MATERIAL PROVIDED »
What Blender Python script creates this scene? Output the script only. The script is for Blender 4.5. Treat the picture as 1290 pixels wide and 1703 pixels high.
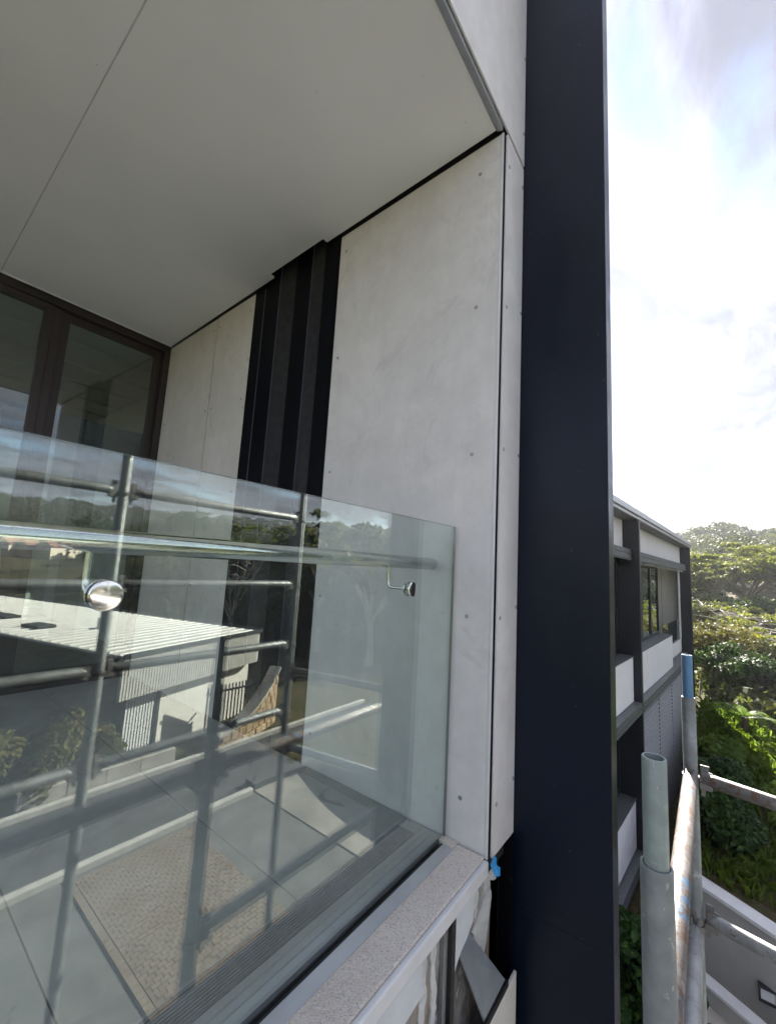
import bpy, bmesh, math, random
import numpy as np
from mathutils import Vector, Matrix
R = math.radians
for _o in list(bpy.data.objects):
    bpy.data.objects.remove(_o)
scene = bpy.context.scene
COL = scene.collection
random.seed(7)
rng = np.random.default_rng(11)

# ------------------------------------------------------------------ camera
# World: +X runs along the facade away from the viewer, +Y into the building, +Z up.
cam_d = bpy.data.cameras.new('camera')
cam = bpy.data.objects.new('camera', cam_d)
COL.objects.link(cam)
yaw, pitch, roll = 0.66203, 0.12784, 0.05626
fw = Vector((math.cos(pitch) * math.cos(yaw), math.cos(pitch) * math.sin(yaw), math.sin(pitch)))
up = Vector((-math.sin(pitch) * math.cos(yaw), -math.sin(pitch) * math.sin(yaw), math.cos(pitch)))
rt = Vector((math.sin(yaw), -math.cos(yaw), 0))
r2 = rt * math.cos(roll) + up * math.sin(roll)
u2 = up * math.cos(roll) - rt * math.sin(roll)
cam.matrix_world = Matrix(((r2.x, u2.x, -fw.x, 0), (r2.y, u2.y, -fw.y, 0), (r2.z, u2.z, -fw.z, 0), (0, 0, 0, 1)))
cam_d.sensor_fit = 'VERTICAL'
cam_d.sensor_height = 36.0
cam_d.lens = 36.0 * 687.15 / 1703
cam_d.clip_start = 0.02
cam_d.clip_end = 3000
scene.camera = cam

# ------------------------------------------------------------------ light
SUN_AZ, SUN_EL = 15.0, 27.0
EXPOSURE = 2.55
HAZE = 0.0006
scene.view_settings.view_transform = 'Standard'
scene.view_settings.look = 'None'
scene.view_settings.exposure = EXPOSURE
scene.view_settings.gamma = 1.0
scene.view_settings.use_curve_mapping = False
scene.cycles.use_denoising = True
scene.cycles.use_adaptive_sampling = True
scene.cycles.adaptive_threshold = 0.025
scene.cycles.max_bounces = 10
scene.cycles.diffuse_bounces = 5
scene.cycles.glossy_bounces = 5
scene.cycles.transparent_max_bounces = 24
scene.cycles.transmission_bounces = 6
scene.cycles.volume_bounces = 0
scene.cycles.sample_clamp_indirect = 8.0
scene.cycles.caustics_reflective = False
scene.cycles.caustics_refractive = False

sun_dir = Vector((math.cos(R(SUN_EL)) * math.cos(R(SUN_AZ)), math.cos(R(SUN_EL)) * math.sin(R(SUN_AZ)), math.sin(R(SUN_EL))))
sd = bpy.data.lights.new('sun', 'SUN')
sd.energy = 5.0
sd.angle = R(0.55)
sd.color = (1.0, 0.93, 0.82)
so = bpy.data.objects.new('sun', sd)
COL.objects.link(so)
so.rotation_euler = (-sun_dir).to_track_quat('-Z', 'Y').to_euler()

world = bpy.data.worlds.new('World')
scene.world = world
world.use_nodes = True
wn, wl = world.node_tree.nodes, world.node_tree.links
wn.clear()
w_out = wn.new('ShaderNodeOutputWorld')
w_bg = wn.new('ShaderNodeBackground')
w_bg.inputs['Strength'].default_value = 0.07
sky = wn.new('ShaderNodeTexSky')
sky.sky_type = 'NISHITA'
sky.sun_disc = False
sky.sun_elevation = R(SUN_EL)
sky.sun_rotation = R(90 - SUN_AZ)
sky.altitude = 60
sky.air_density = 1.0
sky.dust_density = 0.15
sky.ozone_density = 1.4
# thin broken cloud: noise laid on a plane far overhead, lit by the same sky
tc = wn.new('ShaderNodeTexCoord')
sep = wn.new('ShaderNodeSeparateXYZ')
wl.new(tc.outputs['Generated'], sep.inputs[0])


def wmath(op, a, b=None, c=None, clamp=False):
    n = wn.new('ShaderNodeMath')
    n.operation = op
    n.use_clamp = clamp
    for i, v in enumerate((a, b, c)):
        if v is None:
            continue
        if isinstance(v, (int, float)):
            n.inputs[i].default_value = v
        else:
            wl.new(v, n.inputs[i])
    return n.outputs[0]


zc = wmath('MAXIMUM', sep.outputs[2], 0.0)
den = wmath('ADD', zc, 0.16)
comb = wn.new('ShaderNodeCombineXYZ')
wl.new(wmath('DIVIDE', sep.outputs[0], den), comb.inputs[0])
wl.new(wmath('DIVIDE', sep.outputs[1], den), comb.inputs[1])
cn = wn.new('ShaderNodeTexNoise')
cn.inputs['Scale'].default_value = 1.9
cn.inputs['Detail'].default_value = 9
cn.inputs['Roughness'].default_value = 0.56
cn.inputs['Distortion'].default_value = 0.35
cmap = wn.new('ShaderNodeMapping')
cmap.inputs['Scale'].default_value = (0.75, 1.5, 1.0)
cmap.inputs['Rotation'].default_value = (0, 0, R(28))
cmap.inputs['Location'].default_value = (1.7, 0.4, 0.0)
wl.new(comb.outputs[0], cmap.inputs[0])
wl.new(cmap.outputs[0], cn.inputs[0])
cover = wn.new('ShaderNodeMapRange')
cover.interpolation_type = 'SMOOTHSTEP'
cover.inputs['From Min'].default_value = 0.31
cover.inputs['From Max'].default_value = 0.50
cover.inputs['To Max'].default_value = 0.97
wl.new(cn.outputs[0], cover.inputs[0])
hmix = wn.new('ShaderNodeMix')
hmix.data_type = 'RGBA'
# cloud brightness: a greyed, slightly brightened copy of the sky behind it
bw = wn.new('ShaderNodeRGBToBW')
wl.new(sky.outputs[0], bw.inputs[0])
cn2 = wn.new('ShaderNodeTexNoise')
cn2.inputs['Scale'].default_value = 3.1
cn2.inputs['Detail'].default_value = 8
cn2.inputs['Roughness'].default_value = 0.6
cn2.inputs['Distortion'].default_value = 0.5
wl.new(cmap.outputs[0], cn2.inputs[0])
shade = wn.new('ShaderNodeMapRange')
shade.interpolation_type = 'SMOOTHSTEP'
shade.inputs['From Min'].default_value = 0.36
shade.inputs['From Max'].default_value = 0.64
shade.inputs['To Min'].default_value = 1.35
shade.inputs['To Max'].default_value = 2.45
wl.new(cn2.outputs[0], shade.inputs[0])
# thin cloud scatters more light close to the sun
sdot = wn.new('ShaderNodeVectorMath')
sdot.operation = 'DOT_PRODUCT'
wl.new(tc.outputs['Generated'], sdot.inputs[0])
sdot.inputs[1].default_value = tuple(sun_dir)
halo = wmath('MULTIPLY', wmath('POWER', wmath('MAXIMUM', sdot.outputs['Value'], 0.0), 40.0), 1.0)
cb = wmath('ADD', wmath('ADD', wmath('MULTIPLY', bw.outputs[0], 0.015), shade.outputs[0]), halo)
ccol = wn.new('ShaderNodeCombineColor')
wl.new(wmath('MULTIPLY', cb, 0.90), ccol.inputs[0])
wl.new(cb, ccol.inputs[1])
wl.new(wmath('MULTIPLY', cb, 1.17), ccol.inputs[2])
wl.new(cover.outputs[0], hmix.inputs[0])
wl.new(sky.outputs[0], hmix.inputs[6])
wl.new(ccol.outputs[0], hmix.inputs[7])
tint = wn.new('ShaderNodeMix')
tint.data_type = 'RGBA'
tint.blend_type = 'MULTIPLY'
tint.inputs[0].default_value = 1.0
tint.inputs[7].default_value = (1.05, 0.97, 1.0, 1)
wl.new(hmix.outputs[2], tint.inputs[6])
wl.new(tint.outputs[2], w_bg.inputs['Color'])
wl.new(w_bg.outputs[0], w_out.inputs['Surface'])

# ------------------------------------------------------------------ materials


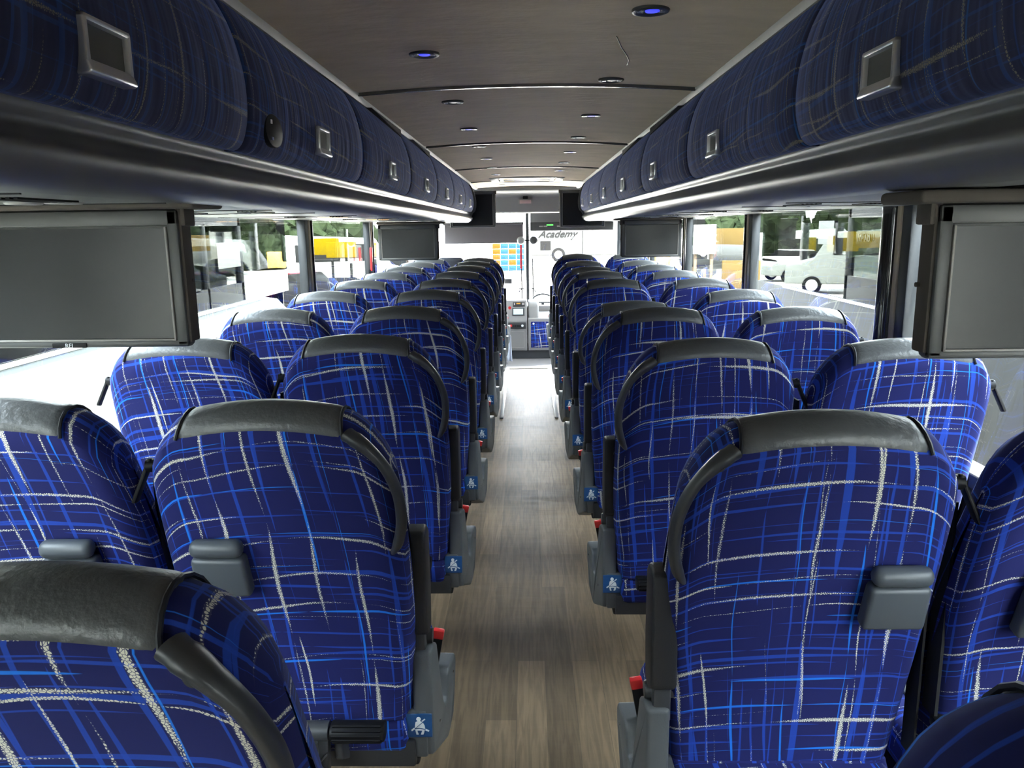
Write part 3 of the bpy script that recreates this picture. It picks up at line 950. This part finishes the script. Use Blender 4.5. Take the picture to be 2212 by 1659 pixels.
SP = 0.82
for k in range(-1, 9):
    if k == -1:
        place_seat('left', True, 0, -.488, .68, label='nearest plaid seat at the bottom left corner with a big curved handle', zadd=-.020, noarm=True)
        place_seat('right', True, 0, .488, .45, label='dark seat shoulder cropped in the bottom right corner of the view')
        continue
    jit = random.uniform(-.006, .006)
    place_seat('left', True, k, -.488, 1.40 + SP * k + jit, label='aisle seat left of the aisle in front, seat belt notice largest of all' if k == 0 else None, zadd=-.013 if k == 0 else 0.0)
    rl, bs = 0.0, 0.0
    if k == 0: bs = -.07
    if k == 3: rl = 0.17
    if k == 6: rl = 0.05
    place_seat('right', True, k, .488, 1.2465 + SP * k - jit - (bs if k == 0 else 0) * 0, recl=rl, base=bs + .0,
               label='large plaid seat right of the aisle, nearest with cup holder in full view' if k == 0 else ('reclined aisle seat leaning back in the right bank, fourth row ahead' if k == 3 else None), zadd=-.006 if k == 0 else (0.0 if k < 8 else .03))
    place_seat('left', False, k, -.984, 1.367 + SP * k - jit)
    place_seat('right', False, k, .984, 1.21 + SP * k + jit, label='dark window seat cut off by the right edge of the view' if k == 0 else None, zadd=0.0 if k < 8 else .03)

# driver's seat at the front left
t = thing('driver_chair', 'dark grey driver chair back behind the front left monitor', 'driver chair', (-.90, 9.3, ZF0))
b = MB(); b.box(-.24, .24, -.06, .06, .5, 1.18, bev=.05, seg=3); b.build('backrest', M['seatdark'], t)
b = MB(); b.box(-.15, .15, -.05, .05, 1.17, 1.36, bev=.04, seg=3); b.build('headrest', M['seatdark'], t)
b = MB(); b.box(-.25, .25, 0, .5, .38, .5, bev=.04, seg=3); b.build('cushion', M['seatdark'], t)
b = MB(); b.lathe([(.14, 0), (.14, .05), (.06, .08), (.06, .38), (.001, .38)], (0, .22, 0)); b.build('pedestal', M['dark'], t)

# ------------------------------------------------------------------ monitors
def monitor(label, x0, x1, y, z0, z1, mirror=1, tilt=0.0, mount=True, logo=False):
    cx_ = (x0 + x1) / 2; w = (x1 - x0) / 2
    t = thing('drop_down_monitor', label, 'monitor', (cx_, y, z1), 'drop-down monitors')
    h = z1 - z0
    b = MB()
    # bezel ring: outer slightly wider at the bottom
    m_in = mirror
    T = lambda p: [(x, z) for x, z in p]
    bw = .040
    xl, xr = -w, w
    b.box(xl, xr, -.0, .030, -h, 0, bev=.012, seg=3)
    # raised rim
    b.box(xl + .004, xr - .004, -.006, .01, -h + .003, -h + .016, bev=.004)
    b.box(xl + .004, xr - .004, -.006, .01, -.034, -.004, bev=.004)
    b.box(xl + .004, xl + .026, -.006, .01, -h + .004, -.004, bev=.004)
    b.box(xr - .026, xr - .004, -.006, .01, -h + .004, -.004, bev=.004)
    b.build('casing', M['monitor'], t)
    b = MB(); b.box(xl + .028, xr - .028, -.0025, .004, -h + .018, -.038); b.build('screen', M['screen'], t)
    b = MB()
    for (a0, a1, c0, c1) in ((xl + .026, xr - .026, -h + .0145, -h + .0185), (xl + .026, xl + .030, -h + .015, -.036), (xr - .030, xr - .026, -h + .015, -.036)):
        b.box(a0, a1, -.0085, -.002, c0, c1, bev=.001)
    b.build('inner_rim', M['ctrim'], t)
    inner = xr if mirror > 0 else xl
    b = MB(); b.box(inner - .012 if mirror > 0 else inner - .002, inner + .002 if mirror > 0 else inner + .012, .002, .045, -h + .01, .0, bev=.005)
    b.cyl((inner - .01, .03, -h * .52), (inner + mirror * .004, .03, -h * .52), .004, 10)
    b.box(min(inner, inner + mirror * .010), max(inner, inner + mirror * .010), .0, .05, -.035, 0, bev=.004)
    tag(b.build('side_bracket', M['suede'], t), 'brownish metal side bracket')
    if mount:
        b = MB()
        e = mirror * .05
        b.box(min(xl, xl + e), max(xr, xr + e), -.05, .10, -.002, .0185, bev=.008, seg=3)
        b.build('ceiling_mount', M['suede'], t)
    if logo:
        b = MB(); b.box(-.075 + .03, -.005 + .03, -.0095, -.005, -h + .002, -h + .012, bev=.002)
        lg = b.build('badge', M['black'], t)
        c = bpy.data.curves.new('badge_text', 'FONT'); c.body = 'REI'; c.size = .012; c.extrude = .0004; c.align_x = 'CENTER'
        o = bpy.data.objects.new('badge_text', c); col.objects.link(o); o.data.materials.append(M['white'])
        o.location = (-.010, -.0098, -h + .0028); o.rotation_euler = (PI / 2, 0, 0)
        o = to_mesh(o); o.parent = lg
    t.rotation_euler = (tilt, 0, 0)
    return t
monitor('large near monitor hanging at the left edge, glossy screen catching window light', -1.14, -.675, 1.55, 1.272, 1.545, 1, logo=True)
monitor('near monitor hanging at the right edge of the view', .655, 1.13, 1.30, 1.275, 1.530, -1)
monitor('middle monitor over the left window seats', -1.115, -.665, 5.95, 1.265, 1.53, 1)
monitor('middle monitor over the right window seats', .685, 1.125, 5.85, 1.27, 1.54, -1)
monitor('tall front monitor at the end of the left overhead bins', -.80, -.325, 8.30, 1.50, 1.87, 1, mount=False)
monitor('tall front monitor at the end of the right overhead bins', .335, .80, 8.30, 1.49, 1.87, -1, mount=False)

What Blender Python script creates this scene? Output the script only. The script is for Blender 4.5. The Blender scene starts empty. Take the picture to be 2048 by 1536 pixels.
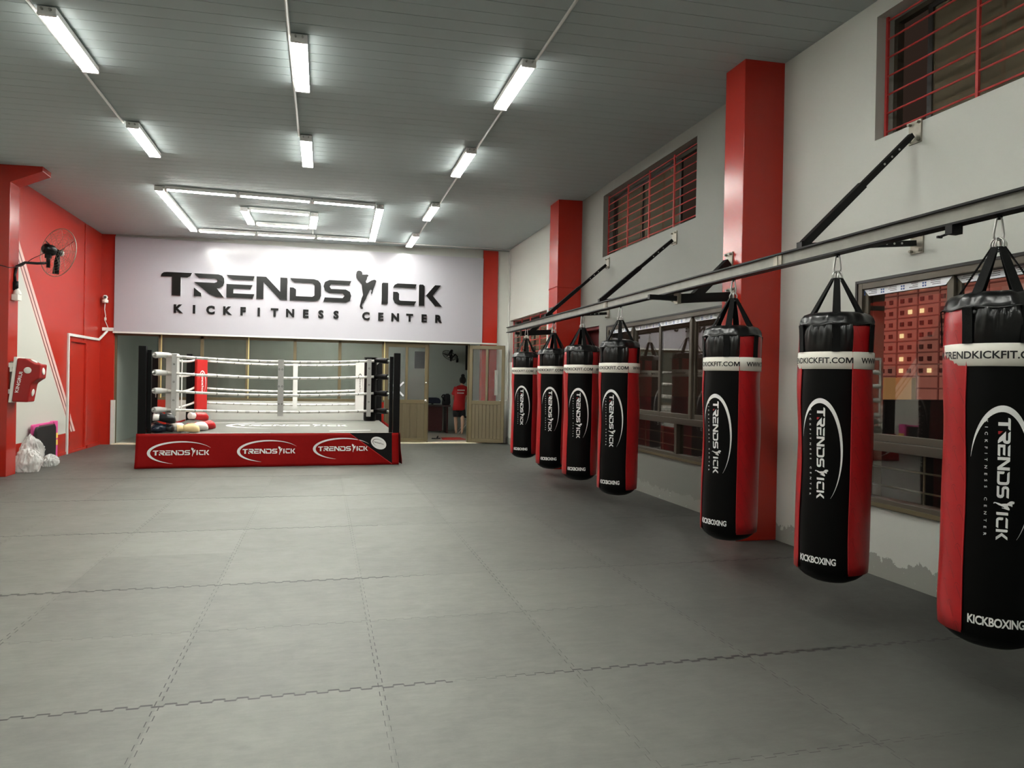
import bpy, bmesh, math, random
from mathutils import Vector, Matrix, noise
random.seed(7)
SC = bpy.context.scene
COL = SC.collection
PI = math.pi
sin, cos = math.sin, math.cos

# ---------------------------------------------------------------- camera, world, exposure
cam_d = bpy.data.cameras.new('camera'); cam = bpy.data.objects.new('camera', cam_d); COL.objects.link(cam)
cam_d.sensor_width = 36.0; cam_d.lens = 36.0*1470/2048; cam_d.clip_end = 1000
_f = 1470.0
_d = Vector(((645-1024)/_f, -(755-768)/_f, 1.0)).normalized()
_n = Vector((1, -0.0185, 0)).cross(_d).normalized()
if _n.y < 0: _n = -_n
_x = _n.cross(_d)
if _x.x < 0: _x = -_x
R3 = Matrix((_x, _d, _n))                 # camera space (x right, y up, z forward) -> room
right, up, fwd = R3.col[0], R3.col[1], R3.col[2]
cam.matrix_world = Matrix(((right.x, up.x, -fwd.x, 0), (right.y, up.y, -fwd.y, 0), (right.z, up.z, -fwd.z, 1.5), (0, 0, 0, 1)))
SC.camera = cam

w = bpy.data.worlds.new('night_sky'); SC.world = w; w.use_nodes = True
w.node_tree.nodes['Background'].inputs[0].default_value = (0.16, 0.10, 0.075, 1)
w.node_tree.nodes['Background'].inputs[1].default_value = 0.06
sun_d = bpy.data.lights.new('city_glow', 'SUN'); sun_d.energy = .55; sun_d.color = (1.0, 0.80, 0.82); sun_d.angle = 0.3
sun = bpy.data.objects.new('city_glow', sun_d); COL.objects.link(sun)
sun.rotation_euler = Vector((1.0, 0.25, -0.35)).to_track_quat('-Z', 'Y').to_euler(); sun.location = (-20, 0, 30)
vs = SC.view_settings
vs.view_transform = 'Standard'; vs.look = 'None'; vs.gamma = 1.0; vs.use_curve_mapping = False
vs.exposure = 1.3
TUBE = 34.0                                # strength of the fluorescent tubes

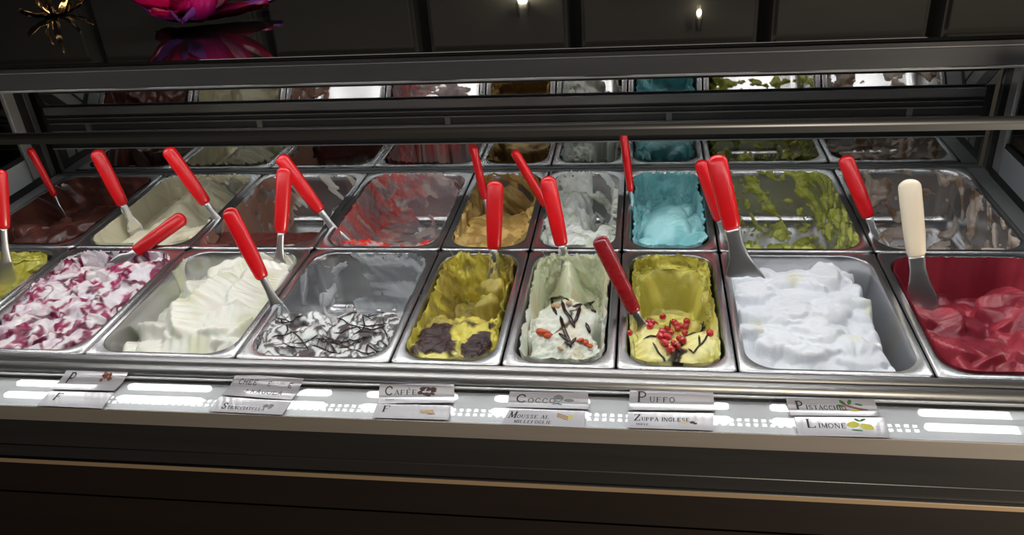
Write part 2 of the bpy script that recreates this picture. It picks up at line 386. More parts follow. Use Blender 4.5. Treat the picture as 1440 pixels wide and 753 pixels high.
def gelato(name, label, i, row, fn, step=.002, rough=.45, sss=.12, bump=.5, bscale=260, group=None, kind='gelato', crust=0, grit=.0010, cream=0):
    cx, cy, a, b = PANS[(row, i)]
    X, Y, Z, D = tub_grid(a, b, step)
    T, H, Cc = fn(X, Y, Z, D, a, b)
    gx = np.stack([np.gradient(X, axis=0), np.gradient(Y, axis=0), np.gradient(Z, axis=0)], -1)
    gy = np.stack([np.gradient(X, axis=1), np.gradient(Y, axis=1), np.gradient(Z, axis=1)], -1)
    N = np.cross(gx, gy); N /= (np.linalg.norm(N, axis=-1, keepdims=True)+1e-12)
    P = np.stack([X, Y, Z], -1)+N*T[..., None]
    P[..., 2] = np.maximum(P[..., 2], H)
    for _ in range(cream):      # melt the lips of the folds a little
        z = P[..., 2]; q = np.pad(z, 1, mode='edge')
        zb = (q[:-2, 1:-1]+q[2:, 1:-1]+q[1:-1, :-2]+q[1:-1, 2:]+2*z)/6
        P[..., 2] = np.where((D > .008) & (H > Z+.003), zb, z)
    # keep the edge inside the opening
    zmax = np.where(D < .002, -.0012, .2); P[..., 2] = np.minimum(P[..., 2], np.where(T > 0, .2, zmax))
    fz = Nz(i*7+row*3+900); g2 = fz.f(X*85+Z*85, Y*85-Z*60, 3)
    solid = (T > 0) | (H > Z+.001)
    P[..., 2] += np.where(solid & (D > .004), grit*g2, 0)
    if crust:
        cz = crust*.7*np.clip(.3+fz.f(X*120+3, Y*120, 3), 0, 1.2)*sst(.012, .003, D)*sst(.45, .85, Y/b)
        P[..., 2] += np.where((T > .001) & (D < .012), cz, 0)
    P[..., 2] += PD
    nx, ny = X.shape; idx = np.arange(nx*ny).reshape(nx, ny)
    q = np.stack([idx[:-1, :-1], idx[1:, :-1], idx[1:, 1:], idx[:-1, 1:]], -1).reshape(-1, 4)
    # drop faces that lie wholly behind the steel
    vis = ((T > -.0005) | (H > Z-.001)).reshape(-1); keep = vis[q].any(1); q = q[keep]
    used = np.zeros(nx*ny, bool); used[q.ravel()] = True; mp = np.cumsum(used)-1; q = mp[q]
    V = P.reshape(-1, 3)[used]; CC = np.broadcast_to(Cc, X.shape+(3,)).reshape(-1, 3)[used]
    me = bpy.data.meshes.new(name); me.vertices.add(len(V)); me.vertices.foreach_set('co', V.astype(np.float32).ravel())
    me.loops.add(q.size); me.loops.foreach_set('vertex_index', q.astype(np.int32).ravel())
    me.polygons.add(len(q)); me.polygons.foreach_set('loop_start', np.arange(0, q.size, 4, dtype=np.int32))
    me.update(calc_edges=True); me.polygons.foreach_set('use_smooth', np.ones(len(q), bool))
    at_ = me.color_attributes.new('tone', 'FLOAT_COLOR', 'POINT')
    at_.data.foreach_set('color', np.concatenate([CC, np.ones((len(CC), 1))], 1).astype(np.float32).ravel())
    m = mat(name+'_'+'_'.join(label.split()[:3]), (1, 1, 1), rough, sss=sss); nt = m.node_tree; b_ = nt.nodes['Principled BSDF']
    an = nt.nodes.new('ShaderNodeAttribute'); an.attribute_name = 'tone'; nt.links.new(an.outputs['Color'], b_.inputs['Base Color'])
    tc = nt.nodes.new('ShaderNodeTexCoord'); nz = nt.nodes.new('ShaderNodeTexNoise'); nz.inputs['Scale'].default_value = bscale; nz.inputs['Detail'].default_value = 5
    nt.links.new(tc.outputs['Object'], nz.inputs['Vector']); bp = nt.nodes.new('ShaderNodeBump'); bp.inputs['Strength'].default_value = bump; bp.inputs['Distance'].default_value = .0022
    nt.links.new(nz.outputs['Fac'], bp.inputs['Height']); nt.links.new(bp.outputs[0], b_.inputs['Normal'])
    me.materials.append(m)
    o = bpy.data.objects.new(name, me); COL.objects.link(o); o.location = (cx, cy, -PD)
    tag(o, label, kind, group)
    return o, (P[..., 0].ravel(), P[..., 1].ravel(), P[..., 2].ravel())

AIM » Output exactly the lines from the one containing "by 1536 pixels." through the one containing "sin, cos = math.sin, math.cos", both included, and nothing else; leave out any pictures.

TASK OUTPUT »
What Blender Python script creates this scene? Output the script only. The script is for Blender 4.5. The Blender scene starts empty. Take the picture to be 2048 by 1536 pixels.
import bpy, bmesh, math, random
from mathutils import Vector, Matrix, noise
random.seed(7)
SC = bpy.context.scene
COL = SC.collection
PI = math.pi
sin, cos = math.sin, math.cos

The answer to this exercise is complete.